In 2009, annual in situ freshwater consumption was 16 million m3. While it can be expected that in situ oil sands operations will become even more efficient, it is still projected that total freshwater use may almost triple to 45 million m3 by 2020, when in situ operations are projected to produce up to 40% of Canada's crude oil.[vii] While in situ oil sands operations are more efficient in terms of water use than mining operations, without a clear understanding of groundwater and surface water dynamics, Alberta will continue to basically operate in the dark in terms of the effects of oil sands development and upgrading on surface- and groundwaters. For this reason, Alberta must develop land-use management plans and water management frameworks for all of the basins in which in situ development is anticipated before issuing development approvals. Otherwise, we will be forced to continue to play "catch-up" with problems of over-allocation of waters, pollution controls and effects, and negative publicity both here and abroad.

Sources

[i] AMEC Earth & Environmental, Water for Life: Current and Future Water Use in Alberta, (Edmonton, AB: AMEC Earth & Environment, prepared for Alberta Environment, 2007) p. 594; Government of Alberta, Alberta's Oil Sands.

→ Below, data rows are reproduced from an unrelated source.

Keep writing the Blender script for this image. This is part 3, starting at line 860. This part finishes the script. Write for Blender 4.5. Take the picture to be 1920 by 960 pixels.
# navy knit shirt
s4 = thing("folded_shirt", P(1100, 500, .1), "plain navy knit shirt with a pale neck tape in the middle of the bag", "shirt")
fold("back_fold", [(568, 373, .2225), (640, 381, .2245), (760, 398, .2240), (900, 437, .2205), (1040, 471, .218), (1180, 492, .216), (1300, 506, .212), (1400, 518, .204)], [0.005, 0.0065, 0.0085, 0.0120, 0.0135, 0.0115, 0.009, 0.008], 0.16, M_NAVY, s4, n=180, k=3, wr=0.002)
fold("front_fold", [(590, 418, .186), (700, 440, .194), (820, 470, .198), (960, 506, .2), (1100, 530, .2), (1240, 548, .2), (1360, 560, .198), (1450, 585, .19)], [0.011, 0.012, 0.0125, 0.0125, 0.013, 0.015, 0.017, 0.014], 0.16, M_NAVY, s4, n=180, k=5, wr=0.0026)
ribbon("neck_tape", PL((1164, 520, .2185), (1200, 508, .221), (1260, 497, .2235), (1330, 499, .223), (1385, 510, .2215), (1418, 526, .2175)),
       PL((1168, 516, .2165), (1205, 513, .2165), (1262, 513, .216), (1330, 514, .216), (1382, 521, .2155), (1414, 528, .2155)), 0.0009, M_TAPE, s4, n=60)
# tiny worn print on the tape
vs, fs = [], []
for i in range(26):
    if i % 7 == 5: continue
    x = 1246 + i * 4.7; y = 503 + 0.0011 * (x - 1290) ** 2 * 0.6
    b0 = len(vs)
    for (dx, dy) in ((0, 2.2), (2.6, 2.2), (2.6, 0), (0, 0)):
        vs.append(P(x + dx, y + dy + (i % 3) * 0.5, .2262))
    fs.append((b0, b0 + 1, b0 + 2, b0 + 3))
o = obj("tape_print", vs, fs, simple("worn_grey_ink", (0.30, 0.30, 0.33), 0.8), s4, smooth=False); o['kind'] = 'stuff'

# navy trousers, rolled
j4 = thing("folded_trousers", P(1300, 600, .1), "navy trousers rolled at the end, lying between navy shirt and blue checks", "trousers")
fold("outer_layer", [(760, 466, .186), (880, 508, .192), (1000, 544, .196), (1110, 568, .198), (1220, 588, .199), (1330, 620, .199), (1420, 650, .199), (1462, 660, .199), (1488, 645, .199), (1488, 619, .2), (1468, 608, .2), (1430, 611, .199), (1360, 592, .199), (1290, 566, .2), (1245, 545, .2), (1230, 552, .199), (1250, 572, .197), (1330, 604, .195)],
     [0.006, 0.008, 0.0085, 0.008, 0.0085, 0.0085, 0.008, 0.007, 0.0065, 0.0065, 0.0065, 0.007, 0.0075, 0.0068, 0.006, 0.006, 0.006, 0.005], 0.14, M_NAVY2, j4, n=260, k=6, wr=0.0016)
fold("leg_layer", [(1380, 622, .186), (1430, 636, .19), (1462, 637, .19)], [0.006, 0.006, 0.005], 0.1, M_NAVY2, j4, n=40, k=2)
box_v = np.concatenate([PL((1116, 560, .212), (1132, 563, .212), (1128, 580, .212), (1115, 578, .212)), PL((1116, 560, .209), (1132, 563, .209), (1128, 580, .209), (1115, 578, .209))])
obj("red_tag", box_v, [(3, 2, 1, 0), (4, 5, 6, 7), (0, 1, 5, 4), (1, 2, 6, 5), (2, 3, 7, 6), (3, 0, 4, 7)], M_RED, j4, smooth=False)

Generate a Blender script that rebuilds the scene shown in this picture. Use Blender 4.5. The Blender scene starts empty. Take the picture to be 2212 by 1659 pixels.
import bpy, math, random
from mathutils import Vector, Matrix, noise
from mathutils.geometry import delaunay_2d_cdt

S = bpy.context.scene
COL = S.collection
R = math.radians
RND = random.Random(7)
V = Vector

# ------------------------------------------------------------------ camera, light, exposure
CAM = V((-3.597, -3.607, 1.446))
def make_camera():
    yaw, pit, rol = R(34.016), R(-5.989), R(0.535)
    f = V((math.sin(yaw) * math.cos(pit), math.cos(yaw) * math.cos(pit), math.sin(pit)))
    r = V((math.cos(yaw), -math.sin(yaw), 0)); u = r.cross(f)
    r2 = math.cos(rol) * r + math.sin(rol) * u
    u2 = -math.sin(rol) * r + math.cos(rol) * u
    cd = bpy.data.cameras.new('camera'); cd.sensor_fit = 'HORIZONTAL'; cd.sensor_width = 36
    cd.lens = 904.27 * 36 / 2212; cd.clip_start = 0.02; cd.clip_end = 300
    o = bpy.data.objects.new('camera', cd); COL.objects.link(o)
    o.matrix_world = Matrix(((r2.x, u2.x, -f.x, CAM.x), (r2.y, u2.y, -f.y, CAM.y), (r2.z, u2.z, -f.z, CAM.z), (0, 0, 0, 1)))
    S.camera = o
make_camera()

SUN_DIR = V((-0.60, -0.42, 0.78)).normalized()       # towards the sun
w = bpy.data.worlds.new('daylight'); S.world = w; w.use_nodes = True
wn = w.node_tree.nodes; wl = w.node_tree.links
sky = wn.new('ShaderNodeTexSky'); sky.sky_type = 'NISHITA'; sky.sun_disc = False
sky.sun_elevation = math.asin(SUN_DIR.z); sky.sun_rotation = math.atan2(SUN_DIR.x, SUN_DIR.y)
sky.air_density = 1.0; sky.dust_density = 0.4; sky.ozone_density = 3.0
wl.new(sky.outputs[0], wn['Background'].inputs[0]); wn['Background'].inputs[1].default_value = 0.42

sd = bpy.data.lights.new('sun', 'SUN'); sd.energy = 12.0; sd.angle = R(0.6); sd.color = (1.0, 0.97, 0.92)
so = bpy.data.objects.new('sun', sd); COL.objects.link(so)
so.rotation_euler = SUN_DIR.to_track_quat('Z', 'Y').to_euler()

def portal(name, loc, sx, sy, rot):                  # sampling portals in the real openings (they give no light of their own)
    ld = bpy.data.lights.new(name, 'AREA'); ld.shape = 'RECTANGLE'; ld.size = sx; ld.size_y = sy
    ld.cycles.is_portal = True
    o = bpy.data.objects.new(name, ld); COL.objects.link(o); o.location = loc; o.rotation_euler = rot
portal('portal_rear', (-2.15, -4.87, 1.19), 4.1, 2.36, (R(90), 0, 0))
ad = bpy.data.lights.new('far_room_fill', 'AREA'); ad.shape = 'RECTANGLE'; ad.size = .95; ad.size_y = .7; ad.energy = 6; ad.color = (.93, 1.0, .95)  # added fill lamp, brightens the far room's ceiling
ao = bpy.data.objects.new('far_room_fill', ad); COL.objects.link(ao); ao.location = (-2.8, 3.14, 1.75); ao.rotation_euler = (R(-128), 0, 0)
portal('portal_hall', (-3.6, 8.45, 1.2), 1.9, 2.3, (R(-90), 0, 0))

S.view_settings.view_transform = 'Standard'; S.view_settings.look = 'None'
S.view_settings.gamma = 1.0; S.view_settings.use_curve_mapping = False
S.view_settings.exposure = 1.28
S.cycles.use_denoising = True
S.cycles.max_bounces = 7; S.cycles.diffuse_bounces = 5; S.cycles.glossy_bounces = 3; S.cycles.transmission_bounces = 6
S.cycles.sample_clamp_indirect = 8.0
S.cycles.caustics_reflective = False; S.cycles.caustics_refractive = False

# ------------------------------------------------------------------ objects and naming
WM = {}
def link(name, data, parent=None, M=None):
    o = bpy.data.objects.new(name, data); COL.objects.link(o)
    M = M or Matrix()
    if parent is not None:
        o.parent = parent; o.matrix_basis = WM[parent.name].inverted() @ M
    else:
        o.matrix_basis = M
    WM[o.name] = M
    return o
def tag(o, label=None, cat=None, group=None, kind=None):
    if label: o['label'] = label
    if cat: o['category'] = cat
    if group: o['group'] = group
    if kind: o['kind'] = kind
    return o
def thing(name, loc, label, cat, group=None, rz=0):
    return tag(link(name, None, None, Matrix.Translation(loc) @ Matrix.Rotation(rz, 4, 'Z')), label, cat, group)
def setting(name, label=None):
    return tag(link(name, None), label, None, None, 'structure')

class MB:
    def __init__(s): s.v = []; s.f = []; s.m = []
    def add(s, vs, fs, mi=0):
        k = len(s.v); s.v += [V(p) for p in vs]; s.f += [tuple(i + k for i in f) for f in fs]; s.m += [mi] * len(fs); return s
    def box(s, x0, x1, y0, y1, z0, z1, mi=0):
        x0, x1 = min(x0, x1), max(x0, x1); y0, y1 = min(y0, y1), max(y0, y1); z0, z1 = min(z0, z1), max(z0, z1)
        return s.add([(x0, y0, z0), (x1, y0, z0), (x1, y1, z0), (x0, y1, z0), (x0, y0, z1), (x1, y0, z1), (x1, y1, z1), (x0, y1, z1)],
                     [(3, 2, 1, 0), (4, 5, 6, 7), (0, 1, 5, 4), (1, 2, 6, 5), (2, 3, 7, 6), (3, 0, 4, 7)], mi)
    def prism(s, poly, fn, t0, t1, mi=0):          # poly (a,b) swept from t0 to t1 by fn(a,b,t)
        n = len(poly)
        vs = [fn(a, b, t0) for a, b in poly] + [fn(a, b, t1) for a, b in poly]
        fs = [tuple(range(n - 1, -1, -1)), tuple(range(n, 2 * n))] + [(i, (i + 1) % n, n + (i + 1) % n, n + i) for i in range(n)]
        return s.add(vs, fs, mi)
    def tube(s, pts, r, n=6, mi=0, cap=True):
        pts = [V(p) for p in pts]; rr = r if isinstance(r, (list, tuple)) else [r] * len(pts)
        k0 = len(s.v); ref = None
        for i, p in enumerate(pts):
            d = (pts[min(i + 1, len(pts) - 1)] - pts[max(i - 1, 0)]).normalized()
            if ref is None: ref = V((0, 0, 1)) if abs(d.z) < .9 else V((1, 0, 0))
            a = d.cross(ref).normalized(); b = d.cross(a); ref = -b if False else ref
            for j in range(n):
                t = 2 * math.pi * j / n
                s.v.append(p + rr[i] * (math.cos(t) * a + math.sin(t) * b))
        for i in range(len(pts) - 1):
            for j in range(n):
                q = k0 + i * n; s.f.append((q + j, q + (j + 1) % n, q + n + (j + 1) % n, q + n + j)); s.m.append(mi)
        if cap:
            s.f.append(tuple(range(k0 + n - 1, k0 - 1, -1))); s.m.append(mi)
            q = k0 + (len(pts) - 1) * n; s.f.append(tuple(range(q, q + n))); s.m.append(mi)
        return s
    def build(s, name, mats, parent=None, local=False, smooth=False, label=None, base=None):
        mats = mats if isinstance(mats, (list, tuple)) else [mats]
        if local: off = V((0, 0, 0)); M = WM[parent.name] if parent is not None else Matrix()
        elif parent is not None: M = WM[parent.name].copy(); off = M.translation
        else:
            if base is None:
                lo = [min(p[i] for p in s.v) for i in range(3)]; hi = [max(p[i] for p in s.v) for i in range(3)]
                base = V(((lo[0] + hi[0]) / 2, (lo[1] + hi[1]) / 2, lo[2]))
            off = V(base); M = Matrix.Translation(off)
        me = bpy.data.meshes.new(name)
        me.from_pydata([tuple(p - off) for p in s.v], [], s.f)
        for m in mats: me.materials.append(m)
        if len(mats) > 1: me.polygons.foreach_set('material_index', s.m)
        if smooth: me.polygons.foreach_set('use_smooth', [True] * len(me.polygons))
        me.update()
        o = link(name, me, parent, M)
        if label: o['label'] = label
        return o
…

[ii] Griffiths, M., A. Taylor, and D. Woynillowicz. 2006. Troubled Waters, Troubling Trends: Technology and Policy Options to Reduce Water Use in Oil and Oil Sands Development in Alberta. (Pembina Institute for Appropriate Development), p. 36.

[iii] Ultimate expected recovery of bitumen from CSS operations is 20-35% of total bitumen, and for SAG-D operations it is 40-70%; Alberta Chamber of Resources, Oil Sands Technology Roadmap: Unlocking the Potential (2004), http://www.acr-alberta.com/Portals/0/projects/OSTR_report.pdf.

[iv] Griffiths, supra note ii, Table 3-1.

[v]  Griffiths, supra note ii at p. 40.

[vi] ERCB. 2009. Requirements for Water Measurement, Reporting, and Use for Thermal In Situ Oil Sands Schemes Draft Directive. CAPP, ibid.

[vii] Canadian Association of Petroleum Producers. 2009. Water Use in Canada's Oil Sands. Document 2009-0022.